I know a single file assembly consists of Manifest + IL + Resources. There is also an assembly type that groups its elements in multiple files, called a multi-file assembly. Visual Studio .NET IDE can only be used to create single-file assemblies, but Multifile assemblies can be created using command-line compilers.
This is all the information on the two types of assemblies that I could find, and google only returns http://msdn.microsoft.com/en-us/library/z38d5bzk(v=vs.71).aspx
But I am not satisfied and I cannot clearly say what both of them actually are. I want to know:
- What exactly is single file assembly?
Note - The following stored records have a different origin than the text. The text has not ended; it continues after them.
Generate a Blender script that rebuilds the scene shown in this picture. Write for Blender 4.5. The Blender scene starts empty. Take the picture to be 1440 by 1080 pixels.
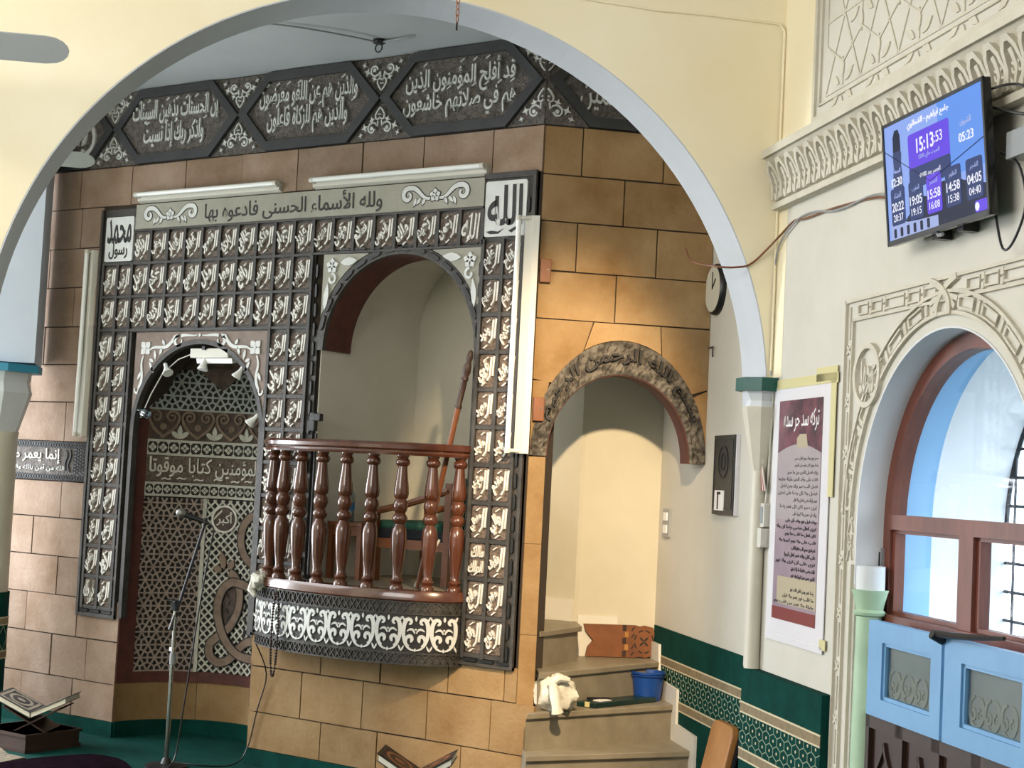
import bpy, bmesh, math, random
from mathutils import Vector, Matrix
from math import sin, cos, pi, radians, sqrt, atan2, hypot
random.seed(7)
SC = bpy.context.scene
COL = SC.collection
S2 = 2 ** -.5

# ------------------------------------------------------------------ camera
F_PX, PITCH, ROLL, YAW, EYE = 2250.0, radians(3.4616), radians(2.8985), radians(124.378), 1.6
fw = Vector((cos(YAW) * cos(PITCH), sin(YAW) * cos(PITCH), sin(PITCH)))
r0 = Vector((sin(YAW), -cos(YAW), 0))
u0 = r0.cross(fw)
rt = r0 * cos(ROLL) + u0 * sin(ROLL)
up = u0 * cos(ROLL) - r0 * sin(ROLL)
cd = bpy.data.cameras.new('camera')
cd.sensor_width = 36
cd.lens = F_PX / 1440 * 36
cd.clip_start = .05
cam = bpy.data.objects.new('camera', cd)
COL.objects.link(cam)
m = Matrix((rt, up, -fw)).transposed().to_4x4()
m.translation = (0, 0, EYE)
cam.matrix_world = m
SC.camera = cam

# ------------------------------------------------------------------ light
SC.view_settings.view_transform = 'Standard'
SC.view_settings.look = 'None'
SC.view_settings.gamma = 1
SC.view_settings.use_curve_mapping = False
SC.view_settings.exposure = 0.0
w = bpy.data.worlds.new('sky')
SC.world = w
w.use_nodes = True
bg = w.node_tree.nodes['Background']
bg.inputs[0].default_value = (.93, .965, 1.0, 1)
bg.inputs[1].default_value = 7.5


def light(name, kind, loc, target, energy, col, **kw):
    d = bpy.data.lights.new(name, kind)
    d.energy = energy
    d.color = col
    for k, v in kw.items():
        setattr(d, k, v)
    o = bpy.data.objects.new(name, d)
    COL.objects.link(o)
    o.location = loc
    o.rotation_euler = (Vector(target) - Vector(loc)).to_track_quat('-Z', 'Y').to_euler()
    return o


# added fill lamp in the hall with no window seen there, the window of the left bay, and the sunlit high window on the right
light('hall_fill_light', 'AREA', (-4.6, -.6, 3.5), (-4.4, 6.0, 2.0), 250, (1, .97, .93), shape='RECTANGLE', size=4.5, size_y=1.8)
light('left_bay_window_light', 'AREA', (-9.2, 5.0, 1.5), (-6.0, 6.0, 2.5), 120, (.88, .93, 1), shape='RECTANGLE', size=1.2, size_y=1.6)
sb = light('sunbeam_light', 'SPOT', (-2.19, 3.89, 3.2), (-4.17, 6.62, 1.45), 1200, (1, .75, .46), spot_size=radians(44), spot_blend=.7, shadow_soft_size=.05)
sb.scale = (.56, 1, 1)


# ------------------------------------------------------------------ materials
def lin(c):
    if isinstance(c, str):
        c = [int(c[i:i + 2], 16) / 255 for i in (0, 2, 4)]
    return tuple(x / 12.92 if x <= .04045 else ((x + .055) / 1.055) ** 2.4 for x in c) + (1,)


MATS = {}


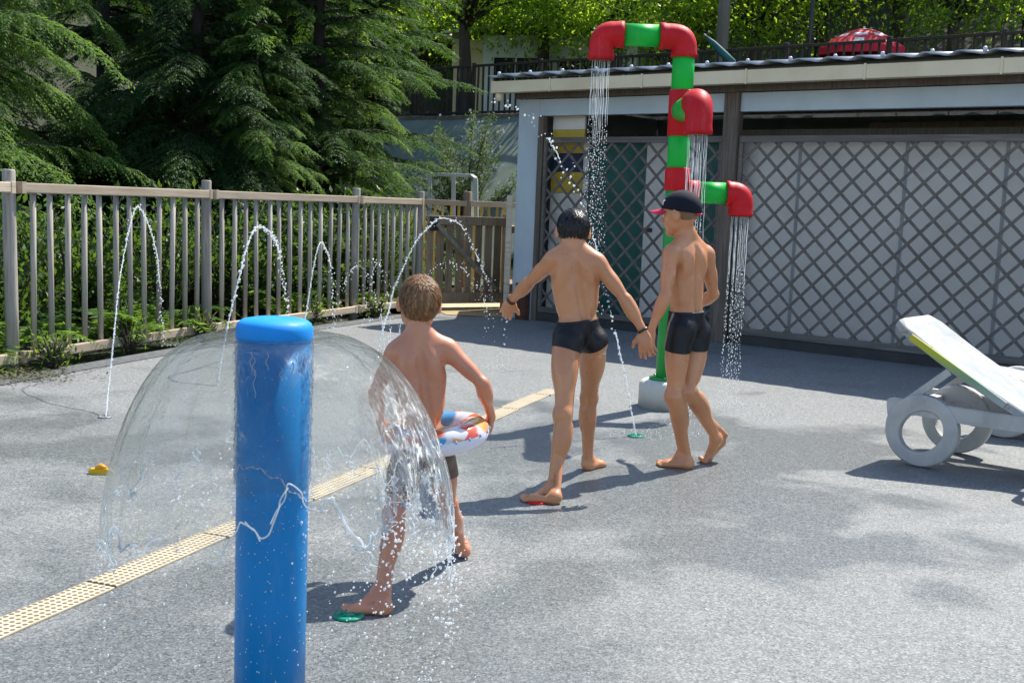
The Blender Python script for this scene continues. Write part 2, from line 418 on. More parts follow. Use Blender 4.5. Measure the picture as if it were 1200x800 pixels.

How to create, steps to create, how does it look?
- What exactly is multifile assembly?How to create, steps to create, how does it look?
Basically, a “single-file” assembly is an assembly that has everything contained in one file. This will be a file that has a .DLL or .EXE extension, and is the compiled .NET project. Visual studio creates these from C# projects (either library or application).
With command line compilers, you can split an assembly into multiple parts – where a single assembly’s Manifest contains the information required to find information that’s part of the assembly, but stored in a separate file. For example, you can keep a resource image (ie: a .bmp) that is a large resource in its own file, so that it isn’t necessary to load it just to open the assembly. Creation of multi-file assemblies is not supported by Visual Studio, but these will look like a DLL or EXE, plus zero or more netmodule files, plus zero or more resource files (which can be anything). The main DLL or EXE contains the manifest that specifies where the other files are located. The steps required to build this are detailed in How to: Build a Multifile Assembly.